• _Given material_
----

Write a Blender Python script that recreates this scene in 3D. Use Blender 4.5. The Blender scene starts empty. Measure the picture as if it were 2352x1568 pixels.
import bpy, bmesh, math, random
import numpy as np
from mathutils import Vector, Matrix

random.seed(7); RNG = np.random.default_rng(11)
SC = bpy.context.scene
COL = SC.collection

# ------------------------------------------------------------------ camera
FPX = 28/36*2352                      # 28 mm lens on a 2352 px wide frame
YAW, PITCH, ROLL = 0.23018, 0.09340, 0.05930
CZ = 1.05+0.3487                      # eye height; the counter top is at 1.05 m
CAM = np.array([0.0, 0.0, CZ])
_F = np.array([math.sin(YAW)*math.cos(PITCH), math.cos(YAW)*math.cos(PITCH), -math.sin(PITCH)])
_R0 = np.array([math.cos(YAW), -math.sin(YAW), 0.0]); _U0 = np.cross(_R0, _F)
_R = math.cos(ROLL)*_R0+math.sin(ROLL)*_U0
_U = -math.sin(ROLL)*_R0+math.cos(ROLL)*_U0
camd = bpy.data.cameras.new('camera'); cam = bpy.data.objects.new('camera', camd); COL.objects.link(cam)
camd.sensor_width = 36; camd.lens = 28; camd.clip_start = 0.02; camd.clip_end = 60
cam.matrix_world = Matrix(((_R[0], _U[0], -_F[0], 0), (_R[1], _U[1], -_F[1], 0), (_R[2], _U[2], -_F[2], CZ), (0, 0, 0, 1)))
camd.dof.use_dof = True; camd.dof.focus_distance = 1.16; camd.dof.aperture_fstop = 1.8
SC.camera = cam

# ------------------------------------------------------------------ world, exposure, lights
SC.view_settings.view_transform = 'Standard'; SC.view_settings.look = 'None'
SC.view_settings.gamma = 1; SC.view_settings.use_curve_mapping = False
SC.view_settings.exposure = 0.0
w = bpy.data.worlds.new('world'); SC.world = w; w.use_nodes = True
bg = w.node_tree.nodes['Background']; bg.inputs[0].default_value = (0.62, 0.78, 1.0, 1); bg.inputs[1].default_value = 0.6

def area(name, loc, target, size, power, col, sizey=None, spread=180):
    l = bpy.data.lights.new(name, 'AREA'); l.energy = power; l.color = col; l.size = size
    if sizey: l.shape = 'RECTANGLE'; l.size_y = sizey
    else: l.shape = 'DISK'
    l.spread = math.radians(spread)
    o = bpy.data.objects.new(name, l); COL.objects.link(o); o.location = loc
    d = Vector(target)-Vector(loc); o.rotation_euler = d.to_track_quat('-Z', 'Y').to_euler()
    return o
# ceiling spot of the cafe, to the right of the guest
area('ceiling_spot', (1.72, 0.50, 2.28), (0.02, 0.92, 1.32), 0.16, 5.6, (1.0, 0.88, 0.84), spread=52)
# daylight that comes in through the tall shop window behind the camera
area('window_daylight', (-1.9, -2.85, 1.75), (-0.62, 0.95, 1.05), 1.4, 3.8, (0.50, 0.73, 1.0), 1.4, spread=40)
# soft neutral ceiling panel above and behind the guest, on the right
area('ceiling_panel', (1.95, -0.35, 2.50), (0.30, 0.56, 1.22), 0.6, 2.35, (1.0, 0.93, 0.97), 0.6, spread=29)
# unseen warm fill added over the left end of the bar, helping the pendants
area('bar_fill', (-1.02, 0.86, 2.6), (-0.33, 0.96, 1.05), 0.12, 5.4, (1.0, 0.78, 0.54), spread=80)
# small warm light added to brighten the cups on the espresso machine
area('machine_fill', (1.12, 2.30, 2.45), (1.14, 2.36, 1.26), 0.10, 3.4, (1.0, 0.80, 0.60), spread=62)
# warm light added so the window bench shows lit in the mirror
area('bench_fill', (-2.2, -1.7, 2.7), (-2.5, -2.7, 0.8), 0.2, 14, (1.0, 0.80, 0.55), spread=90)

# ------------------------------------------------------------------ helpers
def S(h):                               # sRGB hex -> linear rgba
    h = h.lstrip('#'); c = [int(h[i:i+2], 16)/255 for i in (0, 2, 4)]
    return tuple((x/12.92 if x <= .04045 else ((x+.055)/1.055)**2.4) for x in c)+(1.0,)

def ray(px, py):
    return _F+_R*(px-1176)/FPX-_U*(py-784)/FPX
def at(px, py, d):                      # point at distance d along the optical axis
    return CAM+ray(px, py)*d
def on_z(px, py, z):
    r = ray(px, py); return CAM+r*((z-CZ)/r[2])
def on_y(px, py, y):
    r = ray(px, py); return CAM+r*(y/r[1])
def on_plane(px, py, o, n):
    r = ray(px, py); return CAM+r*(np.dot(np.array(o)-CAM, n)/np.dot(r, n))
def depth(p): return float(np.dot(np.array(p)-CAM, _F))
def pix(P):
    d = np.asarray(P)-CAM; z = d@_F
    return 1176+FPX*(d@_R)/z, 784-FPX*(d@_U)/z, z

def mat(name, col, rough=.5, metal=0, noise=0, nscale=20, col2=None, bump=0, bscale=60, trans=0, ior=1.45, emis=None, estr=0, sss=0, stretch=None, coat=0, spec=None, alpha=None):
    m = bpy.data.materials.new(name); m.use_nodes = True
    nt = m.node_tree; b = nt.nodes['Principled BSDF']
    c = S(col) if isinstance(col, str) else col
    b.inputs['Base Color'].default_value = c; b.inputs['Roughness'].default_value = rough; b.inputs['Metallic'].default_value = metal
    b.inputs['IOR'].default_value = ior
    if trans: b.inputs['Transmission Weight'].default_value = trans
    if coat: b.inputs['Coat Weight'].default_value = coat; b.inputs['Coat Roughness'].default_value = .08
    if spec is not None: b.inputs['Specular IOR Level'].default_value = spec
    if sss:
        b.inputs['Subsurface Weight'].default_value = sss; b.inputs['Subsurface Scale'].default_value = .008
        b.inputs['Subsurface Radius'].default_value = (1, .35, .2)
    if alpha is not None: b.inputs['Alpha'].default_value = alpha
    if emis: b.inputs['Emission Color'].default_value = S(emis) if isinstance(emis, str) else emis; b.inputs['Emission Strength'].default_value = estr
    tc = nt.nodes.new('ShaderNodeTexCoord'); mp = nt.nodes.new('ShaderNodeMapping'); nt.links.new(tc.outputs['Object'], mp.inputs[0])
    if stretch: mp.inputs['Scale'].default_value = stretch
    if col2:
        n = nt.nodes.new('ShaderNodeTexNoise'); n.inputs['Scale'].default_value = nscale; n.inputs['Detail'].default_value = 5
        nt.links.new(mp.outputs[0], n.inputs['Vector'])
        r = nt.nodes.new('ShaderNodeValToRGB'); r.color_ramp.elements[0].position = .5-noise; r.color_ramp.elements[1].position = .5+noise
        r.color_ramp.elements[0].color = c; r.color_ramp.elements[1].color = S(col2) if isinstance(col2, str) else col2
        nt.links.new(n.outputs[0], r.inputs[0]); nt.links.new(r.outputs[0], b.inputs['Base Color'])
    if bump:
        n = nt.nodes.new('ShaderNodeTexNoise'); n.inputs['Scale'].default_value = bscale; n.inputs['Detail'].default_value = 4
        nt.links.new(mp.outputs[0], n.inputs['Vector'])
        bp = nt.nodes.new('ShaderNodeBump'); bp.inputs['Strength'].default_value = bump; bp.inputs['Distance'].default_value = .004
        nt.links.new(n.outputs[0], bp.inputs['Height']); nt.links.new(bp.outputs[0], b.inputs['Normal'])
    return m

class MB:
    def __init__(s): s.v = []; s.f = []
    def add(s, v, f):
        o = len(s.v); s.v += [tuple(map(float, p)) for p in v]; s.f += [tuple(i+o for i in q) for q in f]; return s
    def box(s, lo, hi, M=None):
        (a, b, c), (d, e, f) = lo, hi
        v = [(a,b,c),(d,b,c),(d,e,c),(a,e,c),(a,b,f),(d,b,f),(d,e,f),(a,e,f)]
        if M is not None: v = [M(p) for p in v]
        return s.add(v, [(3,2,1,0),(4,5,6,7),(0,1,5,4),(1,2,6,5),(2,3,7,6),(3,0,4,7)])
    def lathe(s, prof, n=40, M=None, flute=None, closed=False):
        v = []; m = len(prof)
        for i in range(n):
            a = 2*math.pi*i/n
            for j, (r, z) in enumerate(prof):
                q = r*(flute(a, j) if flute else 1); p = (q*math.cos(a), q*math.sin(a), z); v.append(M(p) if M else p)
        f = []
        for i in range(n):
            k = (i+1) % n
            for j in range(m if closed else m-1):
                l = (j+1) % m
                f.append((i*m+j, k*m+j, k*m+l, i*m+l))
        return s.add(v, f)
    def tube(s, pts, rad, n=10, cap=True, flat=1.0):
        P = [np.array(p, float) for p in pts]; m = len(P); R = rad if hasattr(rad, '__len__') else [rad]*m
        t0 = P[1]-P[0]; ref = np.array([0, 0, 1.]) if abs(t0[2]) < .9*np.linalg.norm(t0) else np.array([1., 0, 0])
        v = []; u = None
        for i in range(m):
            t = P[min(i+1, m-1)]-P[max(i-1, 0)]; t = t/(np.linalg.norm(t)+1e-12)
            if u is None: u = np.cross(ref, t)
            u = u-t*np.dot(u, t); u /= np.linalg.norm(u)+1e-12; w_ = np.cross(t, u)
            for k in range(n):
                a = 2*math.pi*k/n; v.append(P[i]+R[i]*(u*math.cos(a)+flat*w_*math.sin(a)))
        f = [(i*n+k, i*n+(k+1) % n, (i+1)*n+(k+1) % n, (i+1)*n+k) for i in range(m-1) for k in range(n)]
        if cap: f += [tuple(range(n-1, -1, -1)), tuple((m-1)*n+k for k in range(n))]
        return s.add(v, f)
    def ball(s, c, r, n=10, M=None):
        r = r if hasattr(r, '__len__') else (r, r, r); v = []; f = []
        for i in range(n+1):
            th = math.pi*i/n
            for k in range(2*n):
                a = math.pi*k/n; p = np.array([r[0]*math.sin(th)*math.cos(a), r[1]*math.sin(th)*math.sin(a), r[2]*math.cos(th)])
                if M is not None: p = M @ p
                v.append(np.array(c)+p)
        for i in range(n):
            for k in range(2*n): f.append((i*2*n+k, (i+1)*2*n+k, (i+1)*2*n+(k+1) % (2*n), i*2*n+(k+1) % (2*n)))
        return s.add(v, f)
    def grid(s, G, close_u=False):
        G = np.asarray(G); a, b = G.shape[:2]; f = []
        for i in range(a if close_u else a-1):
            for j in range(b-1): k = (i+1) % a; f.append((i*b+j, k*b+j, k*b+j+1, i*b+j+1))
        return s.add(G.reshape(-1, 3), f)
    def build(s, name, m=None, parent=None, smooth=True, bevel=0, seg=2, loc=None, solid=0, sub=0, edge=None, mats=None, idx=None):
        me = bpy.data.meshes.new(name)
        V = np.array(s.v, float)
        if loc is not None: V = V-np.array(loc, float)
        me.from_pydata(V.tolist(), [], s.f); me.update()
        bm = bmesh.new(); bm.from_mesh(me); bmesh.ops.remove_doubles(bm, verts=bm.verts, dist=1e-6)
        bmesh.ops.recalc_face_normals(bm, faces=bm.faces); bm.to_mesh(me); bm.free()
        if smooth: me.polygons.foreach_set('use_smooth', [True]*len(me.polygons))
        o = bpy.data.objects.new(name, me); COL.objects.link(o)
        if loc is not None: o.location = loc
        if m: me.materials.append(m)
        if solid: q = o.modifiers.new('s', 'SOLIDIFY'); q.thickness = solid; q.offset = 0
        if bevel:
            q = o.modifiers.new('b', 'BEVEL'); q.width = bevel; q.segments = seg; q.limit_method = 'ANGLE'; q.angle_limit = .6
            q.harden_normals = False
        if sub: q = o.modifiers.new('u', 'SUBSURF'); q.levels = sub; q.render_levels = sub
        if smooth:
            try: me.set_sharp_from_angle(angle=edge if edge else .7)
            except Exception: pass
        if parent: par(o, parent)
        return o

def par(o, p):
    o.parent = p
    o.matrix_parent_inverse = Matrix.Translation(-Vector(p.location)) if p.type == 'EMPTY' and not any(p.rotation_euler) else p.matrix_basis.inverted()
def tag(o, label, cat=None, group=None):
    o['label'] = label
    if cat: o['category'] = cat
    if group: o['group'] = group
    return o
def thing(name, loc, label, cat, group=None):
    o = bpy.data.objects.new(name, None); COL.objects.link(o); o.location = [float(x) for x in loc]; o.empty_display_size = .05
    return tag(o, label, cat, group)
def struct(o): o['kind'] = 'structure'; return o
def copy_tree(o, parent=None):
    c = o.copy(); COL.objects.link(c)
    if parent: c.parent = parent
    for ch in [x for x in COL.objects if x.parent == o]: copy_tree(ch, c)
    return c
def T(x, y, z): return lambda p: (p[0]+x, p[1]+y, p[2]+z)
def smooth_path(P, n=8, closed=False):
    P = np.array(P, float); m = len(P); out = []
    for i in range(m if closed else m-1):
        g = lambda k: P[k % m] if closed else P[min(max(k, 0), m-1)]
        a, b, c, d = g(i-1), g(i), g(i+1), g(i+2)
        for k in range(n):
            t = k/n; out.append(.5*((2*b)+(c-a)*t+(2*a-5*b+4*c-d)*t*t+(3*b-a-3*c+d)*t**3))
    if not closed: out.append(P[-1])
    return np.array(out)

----

• _Work required_
Return the lines above precisely as they appear, beginning at the first line and ending at the line with "COL = SC.collection", and nothing after it.

• _Full response_
Write a Blender Python script that recreates this scene in 3D. Use Blender 4.5. The Blender scene starts empty. Measure the picture as if it were 2352x1568 pixels.
import bpy, bmesh, math, random
import numpy as np
from mathutils import Vector, Matrix

random.seed(7); RNG = np.random.default_rng(11)
SC = bpy.context.scene
COL = SC.collection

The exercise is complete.